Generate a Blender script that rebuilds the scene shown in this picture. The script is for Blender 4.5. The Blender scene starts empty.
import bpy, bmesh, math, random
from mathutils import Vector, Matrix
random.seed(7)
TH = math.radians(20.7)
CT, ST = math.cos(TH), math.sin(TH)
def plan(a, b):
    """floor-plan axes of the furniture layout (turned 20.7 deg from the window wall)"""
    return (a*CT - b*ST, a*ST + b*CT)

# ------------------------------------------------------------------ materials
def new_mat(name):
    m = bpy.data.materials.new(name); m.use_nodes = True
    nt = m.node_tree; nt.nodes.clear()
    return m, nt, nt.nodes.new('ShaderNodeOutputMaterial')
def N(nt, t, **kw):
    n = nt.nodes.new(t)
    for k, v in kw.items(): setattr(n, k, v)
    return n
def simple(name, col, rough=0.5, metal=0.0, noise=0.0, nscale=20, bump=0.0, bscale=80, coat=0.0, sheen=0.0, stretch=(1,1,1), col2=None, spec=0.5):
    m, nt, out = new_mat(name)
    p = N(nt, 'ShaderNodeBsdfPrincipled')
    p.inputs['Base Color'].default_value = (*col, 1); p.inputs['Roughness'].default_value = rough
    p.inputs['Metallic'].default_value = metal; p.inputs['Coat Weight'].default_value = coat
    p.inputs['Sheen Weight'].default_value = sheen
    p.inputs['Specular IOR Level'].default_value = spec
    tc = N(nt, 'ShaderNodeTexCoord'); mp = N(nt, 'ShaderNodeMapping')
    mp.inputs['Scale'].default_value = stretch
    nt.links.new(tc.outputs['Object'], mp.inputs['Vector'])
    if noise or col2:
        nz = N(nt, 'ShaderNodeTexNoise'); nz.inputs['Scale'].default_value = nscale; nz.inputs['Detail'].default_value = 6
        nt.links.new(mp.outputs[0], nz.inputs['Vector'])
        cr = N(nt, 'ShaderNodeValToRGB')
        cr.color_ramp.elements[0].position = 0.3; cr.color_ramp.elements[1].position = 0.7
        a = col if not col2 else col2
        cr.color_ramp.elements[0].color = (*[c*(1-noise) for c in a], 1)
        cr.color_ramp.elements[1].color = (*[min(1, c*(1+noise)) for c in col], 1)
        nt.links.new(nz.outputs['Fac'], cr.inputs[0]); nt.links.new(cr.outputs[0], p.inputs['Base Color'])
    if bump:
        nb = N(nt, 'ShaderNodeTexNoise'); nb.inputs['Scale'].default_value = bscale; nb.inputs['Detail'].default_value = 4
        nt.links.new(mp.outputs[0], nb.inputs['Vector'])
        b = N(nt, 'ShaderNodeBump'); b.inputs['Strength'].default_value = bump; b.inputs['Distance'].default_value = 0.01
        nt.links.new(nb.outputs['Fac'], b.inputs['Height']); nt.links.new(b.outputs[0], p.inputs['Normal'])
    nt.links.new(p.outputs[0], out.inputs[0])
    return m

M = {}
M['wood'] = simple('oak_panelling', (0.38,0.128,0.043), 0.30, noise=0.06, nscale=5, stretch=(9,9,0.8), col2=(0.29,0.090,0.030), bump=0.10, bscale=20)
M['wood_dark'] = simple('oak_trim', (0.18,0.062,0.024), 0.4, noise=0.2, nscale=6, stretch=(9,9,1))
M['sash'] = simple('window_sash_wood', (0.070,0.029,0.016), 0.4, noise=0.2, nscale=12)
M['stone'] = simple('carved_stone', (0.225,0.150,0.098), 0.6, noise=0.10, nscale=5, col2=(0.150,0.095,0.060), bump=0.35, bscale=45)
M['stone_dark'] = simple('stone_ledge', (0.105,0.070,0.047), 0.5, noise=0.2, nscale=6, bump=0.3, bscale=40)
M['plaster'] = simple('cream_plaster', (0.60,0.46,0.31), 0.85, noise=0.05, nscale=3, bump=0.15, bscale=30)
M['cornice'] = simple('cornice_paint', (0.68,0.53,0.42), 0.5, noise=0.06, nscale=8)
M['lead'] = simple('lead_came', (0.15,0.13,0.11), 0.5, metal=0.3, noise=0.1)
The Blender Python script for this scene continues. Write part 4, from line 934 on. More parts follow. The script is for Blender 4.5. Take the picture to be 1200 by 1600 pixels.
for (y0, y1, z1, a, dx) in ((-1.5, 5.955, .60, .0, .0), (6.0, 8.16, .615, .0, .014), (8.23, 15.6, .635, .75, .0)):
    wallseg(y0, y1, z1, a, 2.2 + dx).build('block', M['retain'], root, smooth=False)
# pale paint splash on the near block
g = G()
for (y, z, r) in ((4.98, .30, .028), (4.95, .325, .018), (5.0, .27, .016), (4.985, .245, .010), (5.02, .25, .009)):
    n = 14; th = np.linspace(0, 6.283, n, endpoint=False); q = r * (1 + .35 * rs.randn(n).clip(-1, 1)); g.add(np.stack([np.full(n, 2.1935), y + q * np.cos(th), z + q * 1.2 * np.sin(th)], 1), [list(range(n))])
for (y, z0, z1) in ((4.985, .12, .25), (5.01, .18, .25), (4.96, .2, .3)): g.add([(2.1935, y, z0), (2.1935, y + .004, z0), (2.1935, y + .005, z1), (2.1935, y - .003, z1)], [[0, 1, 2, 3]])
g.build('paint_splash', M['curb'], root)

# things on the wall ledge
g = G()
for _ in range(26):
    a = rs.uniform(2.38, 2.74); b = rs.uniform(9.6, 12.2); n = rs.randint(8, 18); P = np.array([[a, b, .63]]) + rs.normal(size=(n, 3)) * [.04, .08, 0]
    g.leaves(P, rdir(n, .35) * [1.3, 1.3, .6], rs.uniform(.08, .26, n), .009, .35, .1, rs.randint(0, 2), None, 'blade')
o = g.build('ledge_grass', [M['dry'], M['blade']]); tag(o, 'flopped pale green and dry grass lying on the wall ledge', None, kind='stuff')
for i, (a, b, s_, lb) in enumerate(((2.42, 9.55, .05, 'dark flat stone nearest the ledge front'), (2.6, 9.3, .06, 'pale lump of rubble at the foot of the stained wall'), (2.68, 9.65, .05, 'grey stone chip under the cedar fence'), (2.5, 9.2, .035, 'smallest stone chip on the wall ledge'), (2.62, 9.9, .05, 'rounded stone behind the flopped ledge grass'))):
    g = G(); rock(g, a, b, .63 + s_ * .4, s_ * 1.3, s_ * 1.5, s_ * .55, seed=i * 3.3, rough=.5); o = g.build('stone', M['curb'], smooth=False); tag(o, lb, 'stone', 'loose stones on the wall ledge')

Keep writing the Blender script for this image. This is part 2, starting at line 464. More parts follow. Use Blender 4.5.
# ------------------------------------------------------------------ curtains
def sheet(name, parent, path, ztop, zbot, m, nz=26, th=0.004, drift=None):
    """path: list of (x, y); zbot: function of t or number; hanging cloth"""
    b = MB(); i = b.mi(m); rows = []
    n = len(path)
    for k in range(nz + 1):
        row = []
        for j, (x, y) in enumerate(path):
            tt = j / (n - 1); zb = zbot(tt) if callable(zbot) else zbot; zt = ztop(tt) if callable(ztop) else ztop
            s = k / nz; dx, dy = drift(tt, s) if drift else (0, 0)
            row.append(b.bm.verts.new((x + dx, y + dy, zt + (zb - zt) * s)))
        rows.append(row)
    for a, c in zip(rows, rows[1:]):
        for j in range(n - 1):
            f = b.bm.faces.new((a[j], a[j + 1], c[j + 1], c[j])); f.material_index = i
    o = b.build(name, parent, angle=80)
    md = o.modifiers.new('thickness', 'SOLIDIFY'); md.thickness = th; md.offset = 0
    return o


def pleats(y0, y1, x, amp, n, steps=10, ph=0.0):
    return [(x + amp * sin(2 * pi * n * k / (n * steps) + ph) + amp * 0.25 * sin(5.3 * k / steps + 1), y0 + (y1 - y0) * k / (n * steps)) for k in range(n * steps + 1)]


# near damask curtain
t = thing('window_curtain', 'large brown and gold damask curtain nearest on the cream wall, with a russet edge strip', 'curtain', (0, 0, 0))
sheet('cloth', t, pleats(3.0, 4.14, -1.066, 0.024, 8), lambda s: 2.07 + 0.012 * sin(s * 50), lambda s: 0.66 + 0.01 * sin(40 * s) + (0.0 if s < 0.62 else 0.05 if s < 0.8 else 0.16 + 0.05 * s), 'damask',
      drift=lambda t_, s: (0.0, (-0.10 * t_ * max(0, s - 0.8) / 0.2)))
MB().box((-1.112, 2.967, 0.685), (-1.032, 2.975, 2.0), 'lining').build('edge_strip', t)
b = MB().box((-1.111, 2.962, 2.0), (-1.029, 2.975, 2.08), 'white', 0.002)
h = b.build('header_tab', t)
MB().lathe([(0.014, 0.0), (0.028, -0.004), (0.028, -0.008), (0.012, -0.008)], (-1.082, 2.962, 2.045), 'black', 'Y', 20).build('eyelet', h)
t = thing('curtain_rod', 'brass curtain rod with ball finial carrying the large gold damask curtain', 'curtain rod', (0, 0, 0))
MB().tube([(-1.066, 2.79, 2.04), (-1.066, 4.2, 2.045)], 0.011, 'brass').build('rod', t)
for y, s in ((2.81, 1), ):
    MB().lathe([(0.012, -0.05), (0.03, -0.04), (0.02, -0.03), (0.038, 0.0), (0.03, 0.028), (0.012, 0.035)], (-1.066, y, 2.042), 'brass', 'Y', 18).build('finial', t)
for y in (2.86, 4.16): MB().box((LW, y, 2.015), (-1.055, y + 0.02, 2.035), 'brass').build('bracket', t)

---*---

→ **TASK PROMPT**
Show every line from the entries above in which the word "nscale" appears.

→ **CORRECT RESULT**
def simple(name, col, rough=0.5, metal=0.0, noise=0.0, nscale=20, bump=0.0, bscale=80, coat=0.0, sheen=0.0, stretch=(1,1,1), col2=None, spec=0.5):
        nz = N(nt, 'ShaderNodeTexNoise'); nz.inputs['Scale'].default_value = nscale; nz.inputs['Detail'].default_value = 6
M['wood'] = simple('oak_panelling', (0.38,0.128,0.043), 0.30, noise=0.06, nscale=5, stretch=(9,9,0.8), col2=(0.29,0.090,0.030), bump=0.10, bscale=20)
M['wood_dark'] = simple('oak_trim', (0.18,0.062,0.024), 0.4, noise=0.2, nscale=6, stretch=(9,9,1))
M['sash'] = simple('window_sash_wood', (0.070,0.029,0.016), 0.4, noise=0.2, nscale=12)
M['stone'] = simple('carved_stone', (0.225,0.150,0.098), 0.6, noise=0.10, nscale=5, col2=(0.150,0.095,0.060), bump=0.35, bscale=45)
M['stone_dark'] = simple('stone_ledge', (0.105,0.070,0.047), 0.5, noise=0.2, nscale=6, bump=0.3, bscale=40)
M['plaster'] = simple('cream_plaster', (0.60,0.46,0.31), 0.85, noise=0.05, nscale=3, bump=0.15, bscale=30)
M['cornice'] = simple('cornice_paint', (0.68,0.53,0.42), 0.5, noise=0.06, nscale=8)